If you walk down Kingsland High Street, along the chicken bone-strewn pavement, past the discarded cardboard boxes and myriad of restaurants and bars, you’ll get to number 95 Kingsland High Street, home to Dance Tunnel. This venue shares its home with Voodoo Rays, the delicious (but diabolically overpriced) pizza place that stays open until the wee hours of the morning, which is great. Because after a night of throwing shapes at Dance Tunnel, the colourful 220-capacity club venue below Voodoo Rays, you’ll want food.

But get to the club while you can people, because this August, Dance Tunnel is closing it’s doors for good.


It was at Dance Tunnel when I was first exposed to batida (African-inspired Portuguese house), through the musical styles of DJ Marfox. I remember walking into the underground rave. The walls were sweating, the crowd was jumping (and not just from the MDMA), and the vibes were aplenty. Sounds excellent, doesn’t it? That’s because it was.

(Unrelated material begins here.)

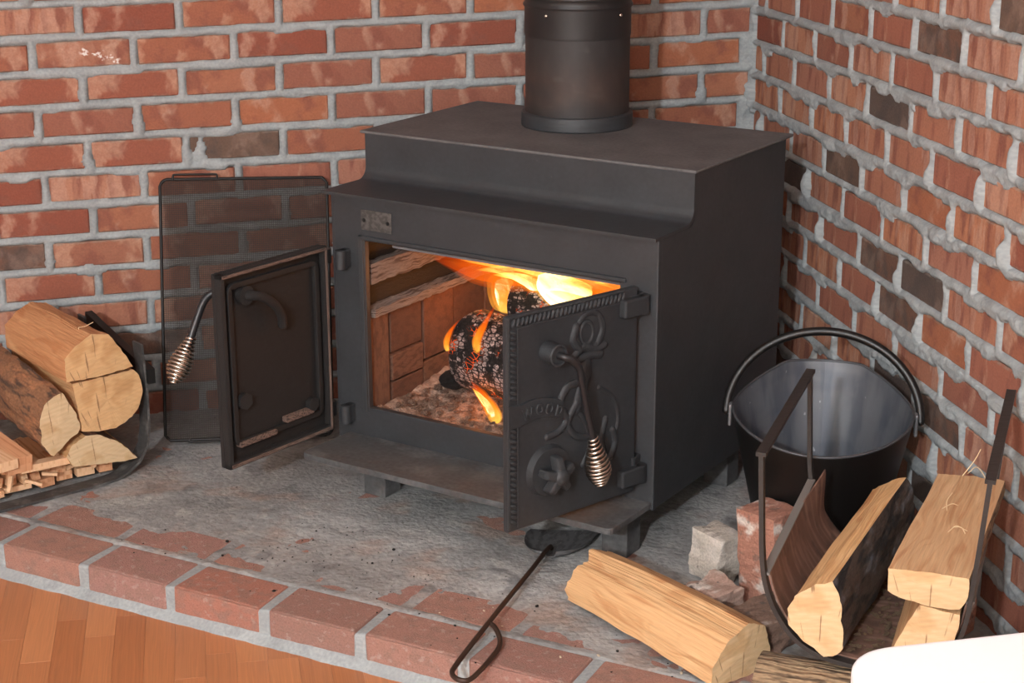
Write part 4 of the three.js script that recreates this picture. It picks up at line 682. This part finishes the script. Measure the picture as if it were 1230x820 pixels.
const planed = [[226, 178, 138], [214, 160, 120], [230, 190, 150]].map((c, k) => std({ roughness: 0.7, map: tex(128, 256, (u, v) => { const a = fbm(u * 18, v * 1.6, k * 3, 4), f = fbm(u * 60, v * 6, k, 2); return mix3(c, [c[0] * 0.86, c[1] * 0.76, c[2] * 0.66], sstep(-0.05, 0.3, a)).map((q) => q * (1 + f * 0.08)); }) }));
for (const m of planed) m.map.repeat.set(6, 3);
// a planed stick: centre line from p to q (rack coordinates), width w across, thickness t
function stick(p, q, w, t, roll = 0) {
  const P = leftAt(...p), Q = leftAt(...q), d = Q.clone().sub(P), L = d.length(); d.normalize();
  let g = boxUV(box(-w / 2, w / 2, -t / 2, t / 2, -L / 2, L / 2, 0.0008));
  const z = d, x = V(0, 1, 0).cross(z).normalize(), y = z.clone().cross(x); if (roll) { const X = x.clone(), Y = y.clone(); x.copy(X).multiplyScalar(Math.cos(roll)).addScaledVector(Y, Math.sin(roll)); y.copy(z.clone().cross(x)); }
  g.applyMatrix4(new THREE.Matrix4().makeBasis(x, y, z)); const c = P.add(Q).multiplyScalar(0.5); return g.translate(c.x, c.y, c.z);
}
single('board', 'planed square beam end pointing out between the bark log and the kindling', 'board', stick([0.045, 0.091, -0.012], [0.02, 0.128, 0.3], 0.05, 0.032), planed[1]);
single('board', 'short yellow board end at the very left edge, beside the planed beam', 'board', stick([0.005, 0.1, -0.025], [-0.03, 0.115, 0.26], 0.065, 0.02), planed[2]);
single('board', 'thin batten lying sideways under the bark log on the kindling', 'board', stick([0.047, 0.078, 0.004], [0.16, 0.071, 0.012], 0.024, 0.014), planed[2]);
{
  // kindling: sawn offcuts lying on the rack's floor, row over row
  const nth = ['rightmost', 'second from the right', 'third from the right', 'fourth from the right', 'fifth from the right', 'sixth from the right', 'seventh from the right'];
  const lay = {
    bottom: [[0.26, 0.033, 0.022, 0.014], [0.228, 0.024, 0.028, 0.018], [0.19, 0.021, 0.036, 0.017], [0.148, 0.021, 0.032, 0.018], [0.108, 0.02, 0.03, 0.017], [0.05, 0.02, 0.055, 0.011], [-0.012, 0.02, 0.06, 0.012]],
    middle: [[0.205, 0.038, 0.03, 0.008], [0.165, 0.038, 0.026, 0.01], [0.13, 0.039, 0.04, 0.013], [0.086, 0.038, 0.018, 0.018], [0.064, 0.04, 0.012, 0.022], [0.04, 0.043, 0.018, 0.026], [0.01, 0.043, 0.022, 0.02]],
    top: [[0.1, 0.055, 0.03, 0.012], [0.07, 0.058, 0.016, 0.012], [0.03, 0.066, 0.02, 0.018], [0.0, 0.066, 0.014, 0.022]],
  };
  const kd = ([a, h, d]) => [a + 0.01, 0.002 + h * 0.95, d + 0.024];
  let k = 0;
  for (const row in lay) lay[row].forEach(([a, h, w, t], i) => { const y = rr(-0.03, 0.03); single('kindling_stick', `${row}-row kindling offcut in the left rack, ${nth[i]}`, 'kindling', stick(kd([a, h, rr(0.008, 0.03)]), kd([a + y, h, rr(0.2, 0.24)]), w, t, row === 'bottom' ? 0 : rr(-0.25, 0.25)), planed[k++ % 3], 'kindling offcuts in the left rack'); });
  [[0.205, 0.051, 0.0, 0.226, 0.04, -0.004], [0.185, 0.05, 0.0, 0.2, 0.038, -0.004], [0.09, 0.05, 0.0, 0.118, 0.044, -0.008], [0.055, 0.045, 0.0, 0.085, 0.03, -0.008], [0.02, 0.03, -0.004, 0.03, 0.06, 0.002]].forEach(([a, h, d, b, q, f], i) => single('kindling_stick', `thin sliver leaning on the kindling in the left rack, ${nth[i]}`, 'kindling', stick(kd([a, h, d]), kd([b, q, f]), 0.008, 0.006), planed[2], 'thin slivers among the kindling'));
}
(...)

On my way home I popped into a different nightclub to say bye to my friends who hadn’t made it into Dance Tunnel because of the lengthy queue. It was inside that club that I realised just how brilliant my night had been at Dance Tunnel. Whilst this was in part due to the genius behind the decks, everything else – the booking of DJ Marfox, the atmosphere, the success of the entire production – was down to the Dance Tunnel team.

So if it’s so amazing, I hear you ask, why’s it closing?

Because Hackney council won’t extend the club’s late license to 5am.

Sure, I’ve heard about nightclub closures hitting London the same way Bryson Tiller hits those notes. The Association of Licensed Multiple Retailers (ALMR) reported that between 2005 and 2015 the number of clubs almost halved in the UK. We’ve all heard the stories: a few years ago the infamous Cable shut its doors for good, followed by Madame Jojo’s, followed by Brixton’s Fridge Bar. Last year, partygoers also said goodbye to Plastic People. In London’s current nightlife landscape, where £22 is considered reasonable for entry and where the quality of some DJ sets are questionable, and dubious at best, Dalston’s Dance Tunnel was one of the few shining lights in a sea of financial and musical darkness. The ALMR warned this crisis will leave the UK lagging “socially, culturally and financially”. 

I get it. If you live in the area, the last thing you want is to be greeted by vomit that’s missed the bin on your Sunday morning run. You also probably don’t want to have to deal with a bass vibrating through your floor at three in the morning. But Dance Tunnel is on a high street, away from the majority of the area’s residences, and the vomit is always cleaned up. Without a 5am license the business isn’t viable – in the UK, we don’t tend to get to the club before 12am. Considering that in other European countries you would leave the club at seven or eight in the morning, asking for a 5am license doesn’t seem too absurd. I used to live near two clubs, and whilst the incessant chatter of clubbers at 1am was very annoying (also good luck trying to get anything from the cornershop after 11pm), by Sunday night, I was over it. As I write this, I know that this piece has turned into a plea to the people of Dalston to support the club, but honestly, Dance Tunnel is one of the best clubs in London at the moment: cheap, friendly and cheerful. It’ll be a shame to see it go.

Hackney Council have released a statement in response, stating that they value the borough’s “vibrant and exciting nightlife, and we are proud of the borough’s reputation as a night-time destination. However, we need to balance the needs of businesses against the rights of our residents to a good night’s sleep, and as both our population and night time economy grow, that is becoming increasingly hard to do.”
A petition has since been started on Change.org to save it, asking the Mayor of Hackney to grant it a 5am license.